The Florida Board of Governors on Wednesday approved the state's public schools to temporarily use university funds to pay athletes.
With the House settlement finally approved earlier month and set to come online July 1, several Florida universities asked their governing body for permission to use "auxiliary" funds previously forbidden from athletics departments in order to meet the $22.5 million revenue-share cap.
Auxiliary funds are those raised by universities that aren't directly related to teaching students -- i.e., housing, bookstores, parking. The deal runs for the next three years.
The Florida Board of Governors manages 12 universities within the state, eight of whom compete in FBS -- Florida, Florida State, UCF, South Florida, Florida Atlantic and FIU. Warchant's story notes that Florida State was pushing especially hard for permission to use auxiliary funds to meet the rev-share cap due to uncertainty around the ACC; FSU, Clemson and the ACC have since dropped all their lawsuits against one another as part of a new plan to pay the conference's top brands more than the rest of the league.

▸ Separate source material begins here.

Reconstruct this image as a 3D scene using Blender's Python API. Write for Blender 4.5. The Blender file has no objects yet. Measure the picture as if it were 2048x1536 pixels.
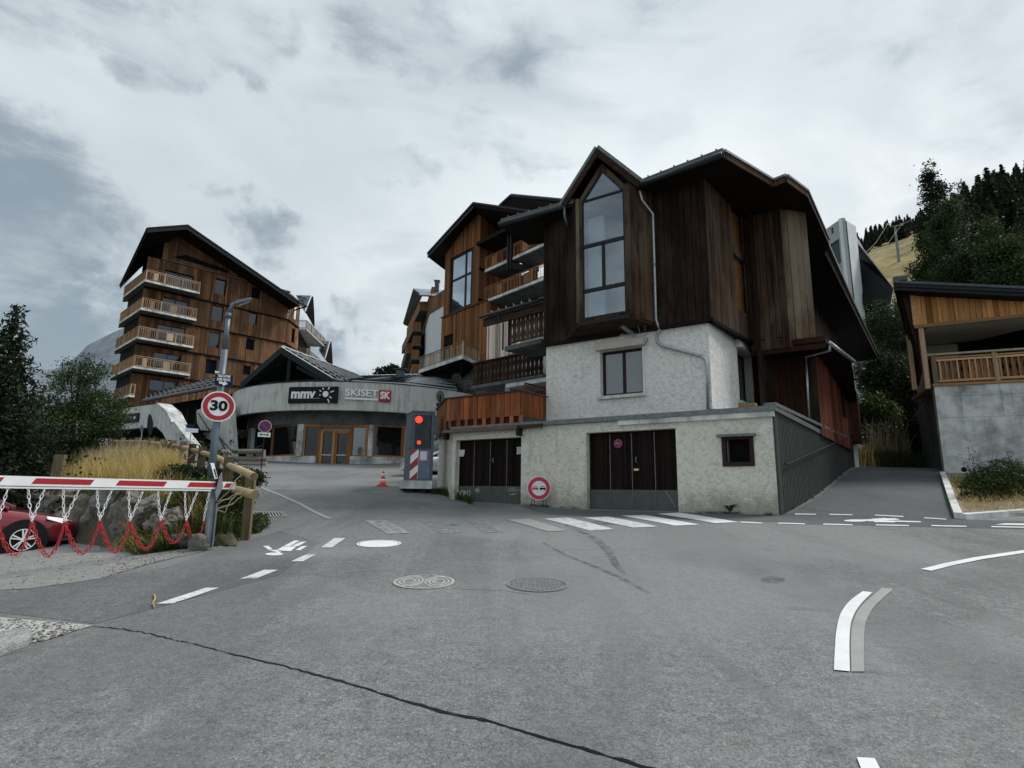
import bpy, bmesh, math, random
import numpy as np
from mathutils import Vector, Matrix
from mathutils.geometry import tessellate_polygon
random.seed(7); np.random.seed(7)
SC = bpy.context.scene
COL = SC.collection
# ---------------------------------------------------------------- camera
TH = math.radians(10.8); RO = 0.014; FPX = 1165.0; CAMZ = 1.65
C0 = Vector((0, 0, CAMZ))
F_ = Vector((0, math.cos(TH), math.sin(TH)))
U0 = Vector((0, -math.sin(TH), math.cos(TH)))
R0 = Vector((1, 0, 0))
R_ = R0*math.cos(RO) + U0*math.sin(RO)
U_ = U0*math.cos(RO) - R0*math.sin(RO)
cd = bpy.data.cameras.new("camera"); cam = bpy.data.objects.new("camera", cd); COL.objects.link(cam)
cd.sensor_width = 36; cd.lens = FPX/2048*36; cd.clip_start = 0.05; cd.clip_end = 9000
M = Matrix((R_, U_, -F_)).transposed().to_4x4(); M.translation = C0
cam.matrix_world = M
SC.camera = cam
SC.render.resolution_x = 1024; SC.render.resolution_y = 768
# ---------------------------------------------------------------- world
w = bpy.data.worlds.new("World"); SC.world = w; w.use_nodes = True
nt = w.node_tree; nt.nodes.clear()
def N(nt, t, **kw):
    n = nt.nodes.new(t)
    for k, v in kw.items():
        if k.startswith('i_'):
            key = k[2:]
            key = int(key) if key.isdigit() else key.replace('_', ' ')
            n.inputs[key].default_value = v
        else: setattr(n, k, v)
    return n
def Mth(nt, op, a, b=None, c=None, clamp=False):
    n = nt.nodes.new('ShaderNodeMath'); n.operation = op; n.use_clamp = clamp
    for i, v in enumerate((a, b, c)):
        if v is None: continue
        if isinstance(v, (int, float)): n.inputs[i].default_value = v
        else: nt.links.new(v, n.inputs[i])
    return n.outputs[0]
def MixC(nt, f, a, b, mode='MIX'):
    n = nt.nodes.new('ShaderNodeMix'); n.data_type = 'RGBA'; n.blend_type = mode; n.clamp_factor = True
    for i, v in ((0, f), (6, a), (7, b)):
        if isinstance(v, (int, float)): n.inputs[i].default_value = v
        elif isinstance(v, tuple): n.inputs[i].default_value = (*v[:3], 1)
        else: nt.links.new(v, n.inputs[i])
    return n.outputs[2]
def Smooth(nt, v, a, b):
    n = nt.nodes.new('ShaderNodeMapRange'); n.interpolation_type = 'SMOOTHSTEP'
    nt.links.new(v, n.inputs[0]); n.inputs[1].default_value = a; n.inputs[2].default_value = b
    return n.outputs[0]
SUN_EL, SUN_AZ = math.radians(52), math.radians(75)     # azimuth from +Y towards +X
sky = N(nt, 'ShaderNodeTexSky', sky_type='NISHITA', sun_disc=False, sun_elevation=SUN_EL, sun_rotation=SUN_AZ, air_density=1.2, dust_density=2.0)
tc = N(nt, 'ShaderNodeTexCoord')
sep = N(nt, 'ShaderNodeSeparateXYZ'); nt.links.new(tc.outputs['Generated'], sep.inputs[0])
X, Y, Z = sep.outputs
# flatten clouds: project the direction on a layer overhead
zz = Mth(nt, 'ADD', Mth(nt, 'MAXIMUM', Z, 0.0), 0.22)
cx = Mth(nt, 'DIVIDE', X, zz); cy = Mth(nt, 'DIVIDE', Y, zz)
cmb = N(nt, 'ShaderNodeCombineXYZ'); nt.links.new(cx, cmb.inputs[0]); nt.links.new(cy, cmb.inputs[1])
def fbm(scale, detail, rough, dist, off=(0, 0, 0), src=None):
    mp = N(nt, 'ShaderNodeMapping'); mp.inputs['Location'].default_value = off
    nt.links.new(src or cmb.outputs[0], mp.inputs[0])
    n = N(nt, 'ShaderNodeTexNoise', i_Scale=scale, i_Detail=detail, i_Roughness=rough, i_Distortion=dist)
    nt.links.new(mp.outputs[0], n.inputs['Vector']); return n.outputs[0]
broad = fbm(0.9, 3, 0.5, 0.3, (3.1, 0.4, 0))
fine = fbm(2.3, 8, 0.55, 0.35, (1.7, 5.2, 0.3))
dirn = fbm(5.5, 8, 0.58, 0.25, (0.35, 0.1, 2.3), tc.outputs['Generated'])
# cloud heaps: soft banks at fixed sky directions, their edges broken up by noise
wob = N(nt, 'ShaderNodeTexNoise', i_Scale=4.2, i_Detail=7.0, i_Roughness=.58); nt.links.new(tc.outputs['Generated'], wob.inputs['Vector'])
wv = N(nt, 'ShaderNodeVectorMath', operation='SUBTRACT'); nt.links.new(wob.outputs['Color'], wv.inputs[0]); wv.inputs[1].default_value = (.5, .5, .5)
ws = N(nt, 'ShaderNodeVectorMath', operation='SCALE'); nt.links.new(wv.outputs[0], ws.inputs[0]); ws.inputs['Scale'].default_value = .42
wd_ = N(nt, 'ShaderNodeVectorMath', operation='ADD'); nt.links.new(tc.outputs['Generated'], wd_.inputs[0]); nt.links.new(ws.outputs[0], wd_.inputs[1])
acc = None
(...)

In March, the American Athletic Conference (of which USF and FAU are members) established a minimum of $10 million per school in revenue-share over a 3-year period. It's not immediately clear if any Sunshine State schools beyond Florida State plan to tap into auxiliary funds for a portion or all of their rev-share allocation, and/or if they plan to use university funds to go beyond any conference-mandated minimums. FIU and FAU did not immediately return messages seeking comment; USF told FootballScoop no decisions had been made at this time and would provide an update when appropriate.